COLLECTED DATA:
--*--
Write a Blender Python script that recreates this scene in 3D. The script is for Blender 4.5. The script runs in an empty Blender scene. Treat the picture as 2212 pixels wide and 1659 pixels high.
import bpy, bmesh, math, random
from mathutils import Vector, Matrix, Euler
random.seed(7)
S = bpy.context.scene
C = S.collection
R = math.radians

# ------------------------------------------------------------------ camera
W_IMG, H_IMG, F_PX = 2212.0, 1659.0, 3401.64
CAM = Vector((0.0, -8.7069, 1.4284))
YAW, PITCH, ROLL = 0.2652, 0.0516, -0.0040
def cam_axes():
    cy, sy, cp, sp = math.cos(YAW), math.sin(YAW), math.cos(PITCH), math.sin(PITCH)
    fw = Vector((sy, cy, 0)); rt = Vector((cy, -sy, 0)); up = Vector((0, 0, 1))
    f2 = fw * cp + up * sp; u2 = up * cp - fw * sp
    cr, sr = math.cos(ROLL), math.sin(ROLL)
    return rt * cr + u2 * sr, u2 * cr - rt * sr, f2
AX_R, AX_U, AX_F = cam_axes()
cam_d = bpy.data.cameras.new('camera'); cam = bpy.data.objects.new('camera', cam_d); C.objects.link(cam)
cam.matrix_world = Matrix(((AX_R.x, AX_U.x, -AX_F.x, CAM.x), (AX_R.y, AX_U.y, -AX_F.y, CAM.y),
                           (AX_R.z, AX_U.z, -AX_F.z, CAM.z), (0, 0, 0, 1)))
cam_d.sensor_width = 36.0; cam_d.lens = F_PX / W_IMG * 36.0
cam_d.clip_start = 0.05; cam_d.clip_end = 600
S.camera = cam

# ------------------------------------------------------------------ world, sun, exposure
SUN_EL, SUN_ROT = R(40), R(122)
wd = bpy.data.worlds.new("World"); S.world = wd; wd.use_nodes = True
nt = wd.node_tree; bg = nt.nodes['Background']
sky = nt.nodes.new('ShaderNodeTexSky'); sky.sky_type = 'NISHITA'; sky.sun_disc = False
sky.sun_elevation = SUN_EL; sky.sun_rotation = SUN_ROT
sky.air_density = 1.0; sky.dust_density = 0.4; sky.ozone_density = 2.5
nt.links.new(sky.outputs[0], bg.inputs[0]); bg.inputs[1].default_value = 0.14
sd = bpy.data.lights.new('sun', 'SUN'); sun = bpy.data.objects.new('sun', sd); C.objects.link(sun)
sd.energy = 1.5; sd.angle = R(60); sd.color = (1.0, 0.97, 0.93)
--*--
WORK REQUIRED:
In this exercise, copy only the lines from the opening line of the material through the line where "R = math.radians" appears.

REPLY TO THE TASK:
Write a Blender Python script that recreates this scene in 3D. The script is for Blender 4.5. The script runs in an empty Blender scene. Treat the picture as 2212 pixels wide and 1659 pixels high.
import bpy, bmesh, math, random
from mathutils import Vector, Matrix, Euler
random.seed(7)
S = bpy.context.scene
C = S.collection
R = math.radians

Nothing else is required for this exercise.